Software and Platforms We Explored
Luma
A user-friendly platform for capturing and viewing Gaussian splats, ideal for quickly generating realistic 3D scenes from video or photo sequences. Great for rapid prototyping of environments.
PlayCanvas
A web-based game engine that now supports Gaussian splat rendering. It allows interactive 3D experiences to be embedded directly in a browser, making VR training more accessible without heavy downloads.
Scaniverse
A mobile app (iOS) that captures Gaussian splats using your phone’s camera and LiDAR sensor. Excellent for on-the-go scanning of rooms, objects, or outdoor spaces with surprisingly high fidelity.
Supersplat
A dedicated desktop tool for editing Gaussian splats. You can clean up noisy areas, remove unwanted objects, adjust colours, and even combine multiple splats into one scene. For our workflow, this is key: raw scans often need tidying before they’re usable in VR, and Supersplat makes that process intuitive.
Postshot
Another powerful editing and processing tool, particularly good for refining splats captured from drone footage or video walks. It offers finer control over lighting and background removal, helping us prepare environments for training scenarios.
Kiri Engine
A cross-platform app that creates Gaussian splats from photos. It excels at handling shiny or transparent objects (e.g., glass machinery, wet surfaces), which often confuse older photogrammetry tools.
Marble
A platform for generating splats with a more stylised, game-like look. While most splats aim for photorealism, Marble can produce cleaner, almost cel-shaded results. This is useful for Mersus when we need training environments that are recognisable but simplified for learner focus, or when we want to reduce visual noise in complex industrial scenes.
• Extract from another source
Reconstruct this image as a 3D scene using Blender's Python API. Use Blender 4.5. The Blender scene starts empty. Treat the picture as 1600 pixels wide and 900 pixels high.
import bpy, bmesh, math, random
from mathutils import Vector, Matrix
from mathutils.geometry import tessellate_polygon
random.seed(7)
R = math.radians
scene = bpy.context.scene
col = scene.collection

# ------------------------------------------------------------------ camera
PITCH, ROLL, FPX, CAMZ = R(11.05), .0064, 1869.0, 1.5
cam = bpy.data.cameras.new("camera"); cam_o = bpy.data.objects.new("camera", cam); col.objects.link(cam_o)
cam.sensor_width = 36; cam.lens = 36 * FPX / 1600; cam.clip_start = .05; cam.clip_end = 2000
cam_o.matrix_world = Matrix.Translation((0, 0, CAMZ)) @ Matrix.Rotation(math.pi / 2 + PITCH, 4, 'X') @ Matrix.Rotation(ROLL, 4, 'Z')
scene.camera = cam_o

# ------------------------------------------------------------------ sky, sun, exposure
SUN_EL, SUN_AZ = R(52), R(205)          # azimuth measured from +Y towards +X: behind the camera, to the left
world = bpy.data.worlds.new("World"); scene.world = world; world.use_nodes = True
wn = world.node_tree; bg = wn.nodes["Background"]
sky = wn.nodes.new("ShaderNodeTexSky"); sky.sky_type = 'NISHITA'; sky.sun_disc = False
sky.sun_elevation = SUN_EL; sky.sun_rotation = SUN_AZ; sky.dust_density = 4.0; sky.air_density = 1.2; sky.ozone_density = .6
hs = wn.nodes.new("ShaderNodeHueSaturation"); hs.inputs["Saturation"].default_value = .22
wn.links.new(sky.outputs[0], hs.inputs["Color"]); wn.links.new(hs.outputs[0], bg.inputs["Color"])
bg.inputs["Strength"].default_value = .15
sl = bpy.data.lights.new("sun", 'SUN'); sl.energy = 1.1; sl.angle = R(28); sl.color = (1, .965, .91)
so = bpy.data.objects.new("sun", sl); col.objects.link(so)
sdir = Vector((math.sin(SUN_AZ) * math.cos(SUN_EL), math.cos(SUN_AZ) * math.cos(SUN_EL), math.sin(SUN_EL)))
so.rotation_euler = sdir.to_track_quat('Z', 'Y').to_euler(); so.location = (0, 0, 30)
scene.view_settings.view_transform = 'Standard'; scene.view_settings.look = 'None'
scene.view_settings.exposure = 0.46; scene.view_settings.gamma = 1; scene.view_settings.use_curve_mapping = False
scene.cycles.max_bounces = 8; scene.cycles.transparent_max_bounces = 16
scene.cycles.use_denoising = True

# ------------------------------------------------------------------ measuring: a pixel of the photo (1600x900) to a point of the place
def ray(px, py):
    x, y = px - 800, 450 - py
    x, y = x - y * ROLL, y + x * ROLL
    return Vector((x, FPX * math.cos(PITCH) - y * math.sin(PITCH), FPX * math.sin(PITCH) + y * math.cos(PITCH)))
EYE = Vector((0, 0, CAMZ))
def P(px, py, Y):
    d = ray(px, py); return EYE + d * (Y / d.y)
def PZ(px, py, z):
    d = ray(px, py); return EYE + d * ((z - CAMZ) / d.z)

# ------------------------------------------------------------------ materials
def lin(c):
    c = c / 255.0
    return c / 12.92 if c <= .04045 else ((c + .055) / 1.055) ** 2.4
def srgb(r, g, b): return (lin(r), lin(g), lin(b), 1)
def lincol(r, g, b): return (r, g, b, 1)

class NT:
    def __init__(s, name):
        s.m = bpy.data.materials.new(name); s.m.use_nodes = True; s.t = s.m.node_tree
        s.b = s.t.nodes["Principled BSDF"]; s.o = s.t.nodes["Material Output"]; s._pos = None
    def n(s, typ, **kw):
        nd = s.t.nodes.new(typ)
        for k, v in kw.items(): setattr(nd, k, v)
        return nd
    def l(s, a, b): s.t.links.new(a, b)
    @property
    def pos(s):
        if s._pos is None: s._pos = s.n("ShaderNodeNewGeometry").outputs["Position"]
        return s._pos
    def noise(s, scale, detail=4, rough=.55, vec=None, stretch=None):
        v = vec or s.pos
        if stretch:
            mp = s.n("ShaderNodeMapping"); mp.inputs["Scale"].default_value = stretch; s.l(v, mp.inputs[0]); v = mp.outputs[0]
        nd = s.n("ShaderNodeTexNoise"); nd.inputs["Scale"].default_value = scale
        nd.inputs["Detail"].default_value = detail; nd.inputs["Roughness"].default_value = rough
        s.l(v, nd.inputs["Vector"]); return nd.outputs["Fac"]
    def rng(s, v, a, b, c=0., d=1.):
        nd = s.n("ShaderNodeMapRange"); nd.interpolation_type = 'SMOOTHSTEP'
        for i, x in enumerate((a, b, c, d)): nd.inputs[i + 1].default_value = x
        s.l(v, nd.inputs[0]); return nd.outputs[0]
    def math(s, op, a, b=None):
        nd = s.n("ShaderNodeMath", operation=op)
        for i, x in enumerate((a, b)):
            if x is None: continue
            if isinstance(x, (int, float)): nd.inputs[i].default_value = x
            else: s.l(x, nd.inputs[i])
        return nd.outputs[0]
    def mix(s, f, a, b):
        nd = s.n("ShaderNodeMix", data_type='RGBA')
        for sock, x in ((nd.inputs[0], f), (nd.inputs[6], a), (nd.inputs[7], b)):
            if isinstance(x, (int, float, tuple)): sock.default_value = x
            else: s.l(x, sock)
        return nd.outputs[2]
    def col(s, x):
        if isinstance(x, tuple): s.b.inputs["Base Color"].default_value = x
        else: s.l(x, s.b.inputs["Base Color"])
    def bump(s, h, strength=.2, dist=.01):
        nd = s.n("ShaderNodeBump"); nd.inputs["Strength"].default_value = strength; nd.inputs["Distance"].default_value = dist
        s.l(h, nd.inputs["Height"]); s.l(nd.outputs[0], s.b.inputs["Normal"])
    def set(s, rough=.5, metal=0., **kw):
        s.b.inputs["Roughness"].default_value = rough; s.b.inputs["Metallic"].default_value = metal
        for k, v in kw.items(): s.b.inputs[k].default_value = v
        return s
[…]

After exploring these tools, we started asking the obvious question: how does this fit into what we already do?
What This Means for Mersus
For Mersus, this technology has several potential uses. The first and most obvious is getting better scans of real environments we need to recreate for VR. These would still need to be built from scratch by our creative developers, but a Gaussian splat scan would provide a much more detailed and complete reference than the LiDAR scans we currently use for this job, giving developers more accurate data to work with.
Eventually, as the technology improves, these captures could directly generate the actual VR environment. We would still need to model the interactable and close-up parts of the experience, but being able to generate a near-perfect replica of a real environment to place our interactive elements inside would significantly reduce production time. It also holds great potential for our customers, who could use Gaussian splats to recreate their own learning environments as part of the Avatar Academy no‑code VR training builder.
Currently, we are looking for ways to incorporate the technology into our workflow. For example, it could be a great method for introducing detailed background views and skyboxes while keeping visuals optimised so as not to overwhelm the hardware. It’s always a delicate balancing act to combine great visuals with performance, and anything we can do to introduce more immersive imagery without driving up polygon counts is a welcome development.
While Gaussian splats will undoubtedly make scanning real-world environments faster and more efficient, dramatically reducing the time needed to capture accurate spatial data, the high-fidelity worlds we build at Mersus will always require a true 3D instructional designer’s eye. We operate in the learning and training space, where every texture, shadow, and sightline matters, not just for realism but for learning. For learners engaged in high-risk scenarios where real-world mistakes are costly, dangerous, or even life-threatening, authentic immersion isn’t a luxury; it’s a necessity. That’s why we facilitate safe, repeated practice in VR.
However, we also need to work out how to seamlessly incorporate our own 3D models into these captured environments so that learners can actively interact with them. At Mersus, we run active, interactive learning sessions, not passive observation of visually pleasing environments. A beautiful scan is just a backdrop if learners cannot touch, operate, or manipulate the equipment and objects within it. For learning and retention, you need interactivity, not passive observation, and you cannot interact with a Gaussian splat the way real training demands. Our challenge, and our opportunity, is to blend the efficiency of Gaussian splats with the interactivity of our existing 3D assets, ensuring that every training scenario remains hands-on, responsive, and genuinely educational.
But let us be absolutely clear: instructional design and pedagogy are not features we add at the end. They are the heart of everything we do. And it is precisely because of our deep command of technology that we understand this. When you truly know what a tool can and cannot do, you stop being dazzled by the novelty and start asking the harder questions: Does this serve the learning outcome? Does this help the learner retain skills? Does this make practice more effective? Many organisations chase emerging tech for its own sake. We don’t. Our technical expertise gives us the confidence to embrace Gaussian splats where they add value and the wisdom to recognise that no amount of visual fidelity can replace sound pedagogy. Technology serves learning, not the other way around. So while Gaussian splats accelerate our environment capture, it is our mastery of both the tools and the science of learning that ultimately makes the difference. We are learning architects first, but it is our command of technology that allows us to architect with clarity, confidence, and purpose.
Always Innovating, Always Client-Focused
At Mersus, we don’t wait for technology to mature before we start experimenting. We actively seek out tools like Gaussian splats to improve what we build and how we build it. Many of our clients need digital twins of their labs, warehouses, or industrial sites.. Gaussian splat technology has the potential to make capturing and recreating those environments as 3D assets faster and more practical, perfect for a company like Mersus that’s always looking to improve both quality and efficiency
This isn’t a small step forward. It’s a shift that could democratise high-fidelity environment capture, putting the power to create immersive training spaces directly into the hands of our clients.
We’ll continue testing, refining, and integrating the best tools into our workflow. Because for Mersus, emerging tech isn’t just something we follow. It’s something we lead with, always with the goal of making immersive VR training more effective, accessible, and visually stunning for everyone we work with.